Agora, BHL anda ocupadíssimo lembrando ao novo presidente da França Francois Hollande que “a França fará por Houla e Homs o que fez por Benghazi e Misrata”. Pelo menos, a coalizão de vontades já está lá: França, Grã-Bretanha, EUA, Turquia e a Liga Árabe controlada pelo Conselho de Cooperação do Golfo. Autodenominam-se “Amigos da Síria” e, no início de julho, em Paris, decidirão seus próximos passos de mudança de regime.

BHL concede que “salvar o euro é dever imperioso”, mas o drama grego não deve impedir que Hollande dê um telefonema, como fizeram BHL e o antecessor de Hollande, o Rei Sarkô, e convença Rússia e China de que o estado terrorista sírio é águas passadas. BHL, claro, nunca reconhecerá o estado terrorista de Israel contra os palestinos, nem para escapar de ser esmagado por um tanque do exército de Israel. Se não funcionar com Hollande, o alvo seguinte de BHL é David das Arábias Cameron.

BHL insiste que filmou “O juramento de Tobruk” pela Síria.
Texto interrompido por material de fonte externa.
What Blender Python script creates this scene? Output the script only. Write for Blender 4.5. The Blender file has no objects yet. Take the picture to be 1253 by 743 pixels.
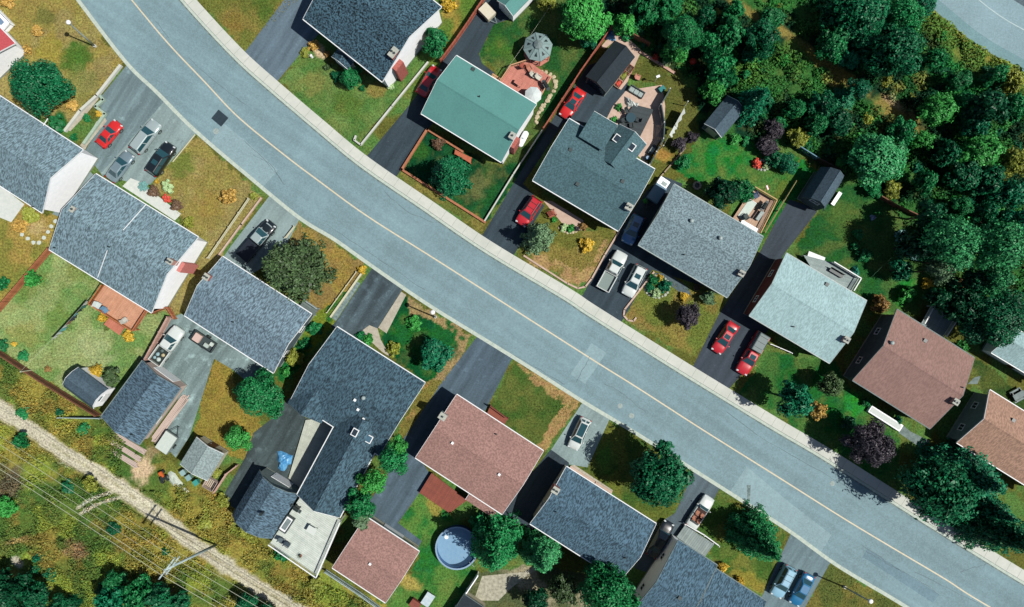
import bpy, bmesh, math, random
import numpy as np
from mathutils import Vector

random.seed(7)
RNG = np.random.default_rng(11)
SC = bpy.context.scene
COL = SC.collection
R_ = math.radians

# ------------------------------------------------------------------ camera
S = 0.11            # metres on the ground per photo pixel
H = 99.0            # height of the drone above the ground
cam_d = bpy.data.cameras.new('camera'); cam = bpy.data.objects.new('camera', cam_d); COL.objects.link(cam)
cam.location = (0, 0, H); cam.rotation_euler = (0, 0, 0)
cam_d.sensor_width = 36.0; cam_d.lens = 36.0 * H / (1253 * S)
cam_d.clip_start = 1.0; cam_d.clip_end = 5000.0
SC.camera = cam

# ------------------------------------------------------------------ light
SUN_EL = 57.0
sx, sy = 0.977, -0.213
SUN = Vector((sx * math.cos(R_(SUN_EL)), sy * math.cos(R_(SUN_EL)), math.sin(R_(SUN_EL))))
wd = bpy.data.worlds.new('World'); SC.world = wd; wd.use_nodes = True
nt = wd.node_tree
sky = nt.nodes.new('ShaderNodeTexSky'); sky.sky_type = 'NISHITA'; sky.sun_disc = False
sky.sun_elevation = R_(SUN_EL); sky.sun_rotation = math.atan2(sx, sy)
nt.links.new(sky.outputs[0], nt.nodes['Background'].inputs[0])
nt.nodes['Background'].inputs[1].default_value = 0.062
sun_d = bpy.data.lights.new('sun', 'SUN'); sun_d.energy = 5.0; sun_d.angle = R_(0.5); sun_d.color = (1.0, 0.955, 0.89)
sun = bpy.data.objects.new('sun', sun_d); COL.objects.link(sun)
sun.rotation_euler = SUN.to_track_quat('Z', 'Y').to_euler(); sun.location = SUN * 150
SC.view_settings.view_transform = 'Standard'; SC.view_settings.look = 'None'
SC.view_settings.exposure = 0.35; SC.view_settings.gamma = 1.0; SC.view_settings.use_curve_mapping = False
SC.render.engine = 'CYCLES'; SC.cycles.use_denoising = True
SC.cycles.max_bounces = 5; SC.cycles.diffuse_bounces = 1; SC.cycles.transparent_max_bounces = 4
E_ = 1.88           # what a flat white surface shows under this sun and exposure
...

Na Líbia, diz ele, houve “uma real coalizão com países árabes reunidos em coalizão com forças dos Emirados e do Qatar.”
Deve soar com um toque de “the hills are alive with the sound of music” de noviça rebelde, aos ouvidos do Emir do Qatar.
Afinal, o Qatar já comprou metade da Place Vendôme, boa parte da avenida dos Champs-Elysees e praticamente tudo entre a Madeleine e a Opera.
Nada resta a BHL, além de dar um telefonema, ele mesmo, para o francófilo emir, e pedir que financie sua próxima guerra. Mas… Calma lá! O Qatar já está armando os rebeldes sírios. O que resta a BHL? O Irã.